Its savvy rivals could steal a march on the broking giant

Let’s not beat around the bush: it’s been a bad, bad year for Willis, culminating in today’s results, which show profits dropped nearly 50% in 2011 to $219m (£139m). To put it into perspective, that’s the same income Willis was earning in 2002.

Let’s not forget also, that in 2011, the company’s annus horribilis, Willis was hit by a £6.9m FSA fine, the departure of UK chief executive Brendan McManus and revelations that directors’ pay increased 23% during a two-year wage freeze period.

At a time of deep economic malaise, staff need to be inspired. And what do we hear from Willis boss Joe Plumeri today? More talk of cuts and a $100m share buyback.

After carrying out a rather expensive operational review of $180m (which went $20m over budget), Willis reckons it can save $135m cost savings annually.

Then there’s the $100m share buyback, which looks like a sop to shareholders and an attempt to project strength. Is this really the best use of the company’s capital?

In summary, Willis looks like a company that is cutting to the bone while prostrating itself, at all costs, on the altar of shareholder value.

What is the company’s vision beyond the next quarterly statement?

Plumeri says today the annual $135m cost savings will be in invested in “growth initiatives”, but that’s all we hear.

If Willis has a real long-term strategy and plans to invest in the future, it’s not banging the drum loud enough, and Insurance Times certainly hasn’t heard it.

The danger for Willis is that it ends up being overtaken by savvy rivals cleverly investing in their businesses.

Aon stole a march on its competitors by ploughing millions and millions into its database, Global Risk Insight Platform, which seems to be revolutionising the risk landscape.
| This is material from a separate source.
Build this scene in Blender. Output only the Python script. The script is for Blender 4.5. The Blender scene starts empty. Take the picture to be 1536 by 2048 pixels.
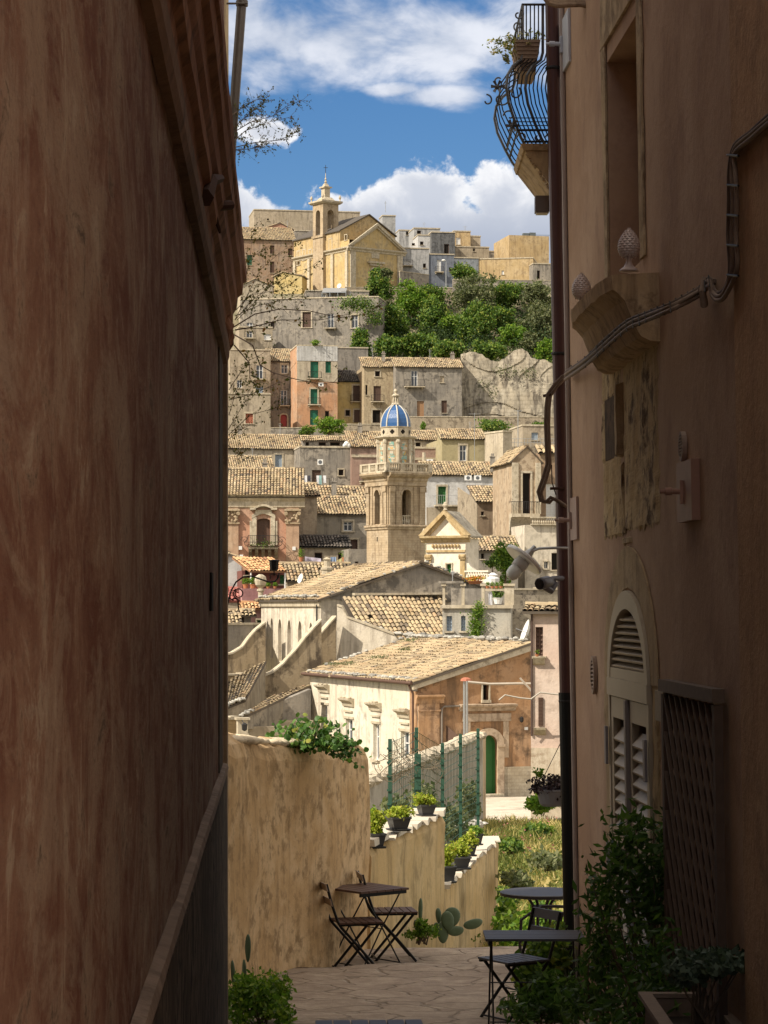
import bpy, math, random
import numpy as np
from mathutils import Vector, noise
R = math.radians
random.seed(7); rng = np.random.default_rng(7)
S = bpy.context.scene
C = S.collection

# ------------------------------------------------------------ camera
# eye at the origin, looking level along +Y; one photo pixel (of 1536 x 2048) is 1/5000 of the distance
F, CX, HY = 5000., 768., 1215.
cam = bpy.data.cameras.new('camera'); co = bpy.data.objects.new('camera', cam); C.objects.link(co)
cam.sensor_fit = 'VERTICAL'; cam.sensor_height = 36; cam.lens = 36 * F / 2048
cam.shift_y = (HY - 1024) / 2048; cam.clip_start = .1; cam.clip_end = 6000
co.location = (0, 0, 0); co.rotation_euler = (R(90), 0, 0)
S.camera = co
# ------------------------------------------------------------ sun, sky, exposure
SUN = Vector((-1.5, -.93, 1.55)).normalized()
sl = bpy.data.lights.new('sun', 'SUN'); sl.energy = 5.0; sl.angle = R(.53); sl.color = (1, .91, .77)
so = bpy.data.objects.new('sun', sl); C.objects.link(so)
so.rotation_euler = SUN.to_track_quat('Z', 'Y').to_euler(); so.location = (-40, -20, 60)
S.view_settings.view_transform = 'Standard'; S.view_settings.look = 'None'
S.view_settings.exposure = 0.34; S.view_settings.gamma = 1
W = bpy.data.worlds.new('World'); S.world = W; W.use_nodes = True

class NT:
    def __init__(s, nt): s.nt = nt; s.n = nt.nodes; s.n.clear()
    def new(s, t, **k):
        n = s.n.new(t)
        for a, b in k.items(): setattr(n, a, b)
        return n
    def ln(s, a, b): s.nt.links.new(a, b)
    def put(s, sock, v):
        if isinstance(v, bpy.types.NodeSocket): s.ln(v, sock)
        elif v is not None: sock.default_value = v
    def math(s, op, a, b=None, c=None, clamp=False):
        n = s.new('ShaderNodeMath', operation=op, use_clamp=clamp)
        s.put(n.inputs[0], a); s.put(n.inputs[1], b); s.put(n.inputs[2], c)
        return n.outputs[0]
    def mix(s, f, a, b, mode='MIX'):
        n = s.new('ShaderNodeMixRGB', blend_type=mode)
        s.put(n.inputs[0], f)
        s.put(n.inputs[1], a if isinstance(a, bpy.types.NodeSocket) else (*a[:3], 1))
        s.put(n.inputs[2], b if isinstance(b, bpy.types.NodeSocket) else (*b[:3], 1))
        return n.outputs[0]
    def noise(s, vec, scale, det=4, rough=.55, dist=0):
        n = s.new('ShaderNodeTexNoise'); s.put(n.inputs['Vector'], vec)
        n.inputs['Scale'].default_value = scale; n.inputs['Detail'].default_value = det
        n.inputs['Roughness'].default_value = rough; n.inputs['Distortion'].default_value = dist
        return n.outputs['Fac']
    def ramp(s, f, stops):
        n = s.new('ShaderNodeValToRGB'); s.put(n.inputs[0], f); e = n.color_ramp.elements
        while len(e) < len(stops): e.new(.5)
        for q, (p, c) in zip(e, stops): q.position = p; q.color = (*c, 1) if len(c) == 3 else c
        return n.outputs[0]
    def step(s, f, a, b):
        n = s.new('ShaderNodeMapRange', interpolation_type='SMOOTHSTEP'); s.put(n.inputs[0], f)
        n.inputs[1].default_value = a; n.inputs[2].default_value = b
        return n.outputs[0]
    def map(s, vec, loc=(0, 0, 0), sc=(1, 1, 1), rot=(0, 0, 0)):
        n = s.new('ShaderNodeMapping'); s.put(n.inputs[0], vec)
        n.inputs[1].default_value = loc; n.inputs[2].default_value = rot; n.inputs[3].default_value = sc
        return n.outputs[0]

def world():
    t = NT(W.node_tree)
    el = math.asin(SUN.z); az = math.atan2(SUN.x, SUN.y)
    sky = t.new('ShaderNodeTexSky', sky_type='NISHITA', sun_disc=False)
    sky.sun_elevation = el; sky.sun_rotation = az; sky.altitude = 300
    sky.air_density = 1.0; sky.dust_density = .3; sky.ozone_density = 2.0
    tc = t.new('ShaderNodeTexCoord'); d = tc.outputs['Generated']
    sp = t.new('ShaderNodeSeparateXYZ'); t.ln(d, sp.inputs[0])
    y = t.math('MAXIMUM', sp.outputs[1], .08)
    u = t.math('DIVIDE', sp.outputs[0], y); v = t.math('DIVIDE', sp.outputs[2], y)
    cb = t.new('ShaderNodeCombineXYZ'); t.ln(u, cb.inputs[0]); t.ln(v, cb.inputs[1]); P = cb.outputs[0]
    n1 = t.noise(t.map(P, (3.1, 1.7, 0)), 62, 10, .62, .3)
    n2 = t.noise(t.map(P, (3.1, 1.73, 0), (1, 1.7, 1)), 26, 7, .55, .3)
    def blobs(L):
        out = None
        for (px, py, rx, ry) in L:
            m = t.map(P, (-(px - CX) / rx, -(HY - py) / ry, 0), (F / rx, F / ry, 0))
            vm = t.new('ShaderNodeVectorMath', operation='LENGTH'); t.ln(m, vm.inputs[0])
            q = t.math('SUBTRACT', 1, vm.outputs['Value'])
            out = q if out is None else t.math('MAXIMUM', out, q)
        return out
    low = blobs([(850, 395, 115, 78), (760, 440, 110, 75), (1000, 400, 90, 72), (920, 480, 330, 110), (700, 445, 90, 60), (445, 430, 85, 85), (1090, 445, 120, 105), (540, 265, 70, 30)])
    top = blobs([(560, 70, 230, 105), (700, 70, 250, 110), (900, 80, 240, 95), (880, 193, 120, 26), (790, 180, 70, 18), (480, 30, 230, 140), (1100, 60, 210, 120), (1300, 300, 200, 200), (100, 200, 250, 240)])
    dl = t.step(t.math('ADD', low, t.math('MULTIPLY', t.math('SUBTRACT', n1, .5), 2.0)), -.04, .3)
    dt = t.step(t.math('ADD', top, t.math('MULTIPLY', t.math('SUBTRACT', n2, .5), 3.0)), -.15, .85)
    n3 = t.noise(t.map(P, (3.103, 1.697, 0)), 62, 8, .62, .3)
    sh = t.step(t.math('ADD', t.math('MULTIPLY', low, .9), t.math('MULTIPLY', t.math('SUBTRACT', n3, .5), 1.4)), -.1, .75)
    hh = t.step(v, .142, .168)     # bases of the cumulus are grey, crowns white
    cl = t.mix(sh, (8.2, 8.2, 8.3), (5.0, 5.3, 6.0))
    cl = t.mix(hh, (3.6, 4.0, 4.9), cl)
    ct = t.mix(t.step(n2, .35, .7), (4.2, 4.7, 5.7), (6.9, 7.1, 7.7))
    hs = t.new('ShaderNodeHueSaturation'); t.ln(sky.outputs[0], hs.inputs['Color'])
    hs.inputs['Saturation'].default_value = 1.32; hs.inputs['Value'].default_value = .78
    base = t.mix(1.0, hs.outputs[0], (.80, .86, 1.0), 'MULTIPLY')
    fr = t.step(sp.outputs[1], .1, .35)
    nr = t.noise(t.map(d, (1.3, .4, 2)), 2.2, 8, .6, .3)     # bright unseen cloud added over the rest of the sky for fill light
    cr = t.mix(t.step(t.noise(d, 5, 6), .3, .7), (10.8, 9.8, 8.6), (7.6, 7.1, 6.5))
    rest = t.math('MULTIPLY', t.math('MULTIPLY', t.step(nr, .36, .5), t.step(sp.outputs[1], .92, .8)), t.step(sp.outputs[2], -.02, .06))
    base = t.mix(rest, base, cr)
    c = t.mix(t.math('MULTIPLY', t.math('MULTIPLY', dt, .93), fr), base, ct)
    c = t.mix(t.math('MULTIPLY', dl, fr), c, cl)
    bg = t.new('ShaderNodeBackground'); t.ln(c, bg.inputs[0]); bg.inputs[1].default_value = .1
    o = t.new('ShaderNodeOutputWorld'); t.ln(bg.outputs[0], o.inputs[0])
world()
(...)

Others, such as Willis, are playing catch-up and have only just released their models.

Then there’s JLT, which last year zoomed past Willis to take second place in Insurance Times Top 50. It’s backed by a gigantic Asian operating conglomerate, Jardine Matheson, one of the largest companies in the world, which has a long-term strategic interest in the firm’s success.

Perhaps Plumeri should look at the once great General Motors. After years and years of share buybacks, lavish remuneration and lack of a long-term vision, it was overtaken by more competitive Japanese car-making rivals. Following a bankruptcy and restructuring, it still owes $27bn to its sugar daddy, the US government.

I’m not saying Willis will end up anywhere near a GM, but the lessons are out there. The winners will surely be those who position themselves best in a rapidly changing world.